1 de enero de 2012

Senda abierta



Si hay un camino para cada hombre, lo más probable es que me haya extraviado desde que nací. Nunca lo he hallado; jamás he tenido la sensación de seguir un sendero único y unívoco. Antes al contrario: siempre he creído que me movía por varias vías diferentes, tomando de cada una lo que más me convenía. He cambiado de carril cada dos por tres, a veces con demasiada presteza, como huyendo, desapareciendo del mapa, para después ocuparlo por un momento de nuevo. He probado casi todo el espectro de comportamiento social y, al fin, con suerte o sin ella, pues poco importa, he llegado sin proponérmelo (¿o sí?) a configurar un rastro propio entre las vías principales por las que circula la sociedad. Apenas se ve, dicho rastro, no es más que una uñada en medio de esas grandes calzadas marcadas con asfalto fresco que constituyen el ir y venir del mundo occidental, los modos de vida salientes y dominantes.

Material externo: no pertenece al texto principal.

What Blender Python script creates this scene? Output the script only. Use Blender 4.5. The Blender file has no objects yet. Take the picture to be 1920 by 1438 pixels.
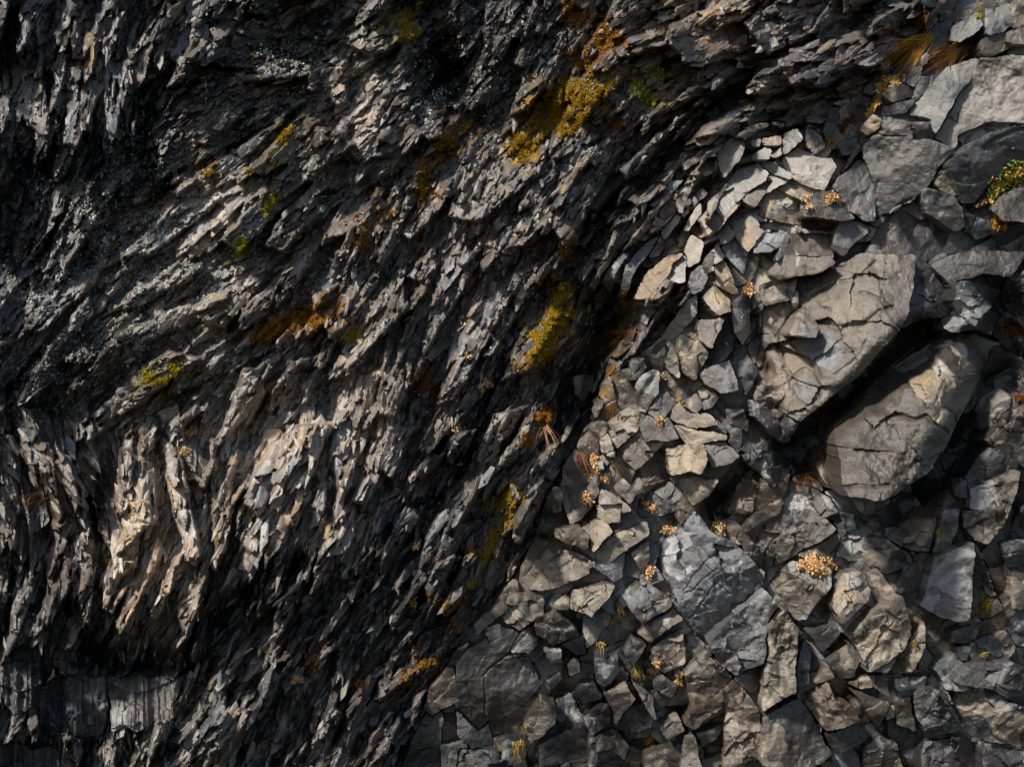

¿Es propio, mi camino real, en verdad? Realmente no. No he podido elegirlo en su totalidad (¿quién está en disposición de hacerlo?); ha habido hombres (y alguna mujer) que han ayudado (¿o influido?). El estímulo externo es imperioso: un hombre solo no construye nada por sí mismo sin mirar a otros, aunque lo haga de soslayo, como sin querer. Pero, y lo escribo con desacostumbrado orgullo, debo decir que he respondido menos de lo que era esperable al impacto mediático, al influjo social, a la constante actividad roedora del entorno, que consiste en mellar la autodeterminación a base de una serie de clichés y estereotipos sobados, que se ven como modelos a imitar y que acaba por premiarse con el visto bueno de tu tropa y del apoyo, presencial y emocional, de la misma. El soborno, sin embargo, no ha funcionado. Tal vez me dejé llevar algún tiempo, los años mozalbetes, en donde había tanta opción que me arrastró la primera que se topó conmigo. Y estuvo bien: aprendí qué (y cuánto) podía sacar de todo aquello. Resultó ser no mucho, pero lo suficiente para enterarme de hacia dónde no debía ir. A los quince años poco puede uno entender la realidad social; si acaso, que hay unos y otros (unos y unas que te gustan, y otros y otras que no), y que hay que elegir (jamás olvidemos esto: que hay opción de elegir; parece intrascendente, pero muchos quizá ni siquiera saben que pueden hacerlo...). Que la elección sea la correcta es intrascendente. Porque no la hay. O, mejor, la hay, pero nunca sabremos cuál es.

Sólo cabe escoger. Es curioso que la elección no es, creo que casi nunca, consciente. Surge como por azar, va encauzándose por sí misma, a partir de pequeñas decisiones, diminutas negativas y vacilantes asentimientos. La ruta vital de cada uno toma cuerpo, en su integridad, sólo cuando hemos vivido ya un poco a nuestro modo, cuando hemos adoptado, con inseguridad no exenta de firmeza, las líneas maestras que van a ser una personalidad específica que se encamina hacia la madurez, pero que aún está verde en su esencia, que aún es novata en esas lides existenciales.

Desde luego, no se acierta en todo. Hay muchos rasgos que nos desagradan (aunque no lo reconozcamos, la mayoría del tiempo), porque es imposible, y totalmente indeseable, forjar un espíritu propio que no cometa errores, fechorías o burradas de toda naturaleza. Pero esa imperfección es el margen para mejorar, tan amplio que llega hasta el infinito. Ante tales defectos no cabe disgustarse, sino aceptarlos, y llevarlos a su mínima expresión hasta donde sea posible. De lo contrario, cabe prepararse para quedarse solo.

Por muy distante que hagamos nuestro sendero, por mucho que se separe, en alma y en geografía, de las vías consolidadas y frecuentadas, siempre termina en un foco que es común a todos, el punto central de la desaparición: la muerte. Esta une cada una de las vías, otrora abiertas, y las enlaza en una zona universal, como el centro de una ciudad es unión de las calzadas que transcurren a su alrededor. Lo distinto se hará uno; la variedad terminará indistinta.

Pero, mientras tanto, el camino que recorramos es propio, unitario, inseparable de nosotros mismos. Podemos sustituirlo por otro (cambiar de carril requiere arrojo, agallas, pero también no tomarnos demasiado en serio, reírnos de lo que somos...), porque nada es para siempre. Todo tiene un fin, la marca del destino.

Pues bien. La senda abierta ante tus pies guiará tu camino. Síguela, no tienes nada que perder. Ni que temer. Sólo quienes no saben adónde van se intimidan ante lo desconocido. La senda, en la que te va la vida, dirá hasta dónde llegarán tus pasos. De ti depende seguirlos, o no.

La senda se mantendrá abierta, hasta que tú quieras.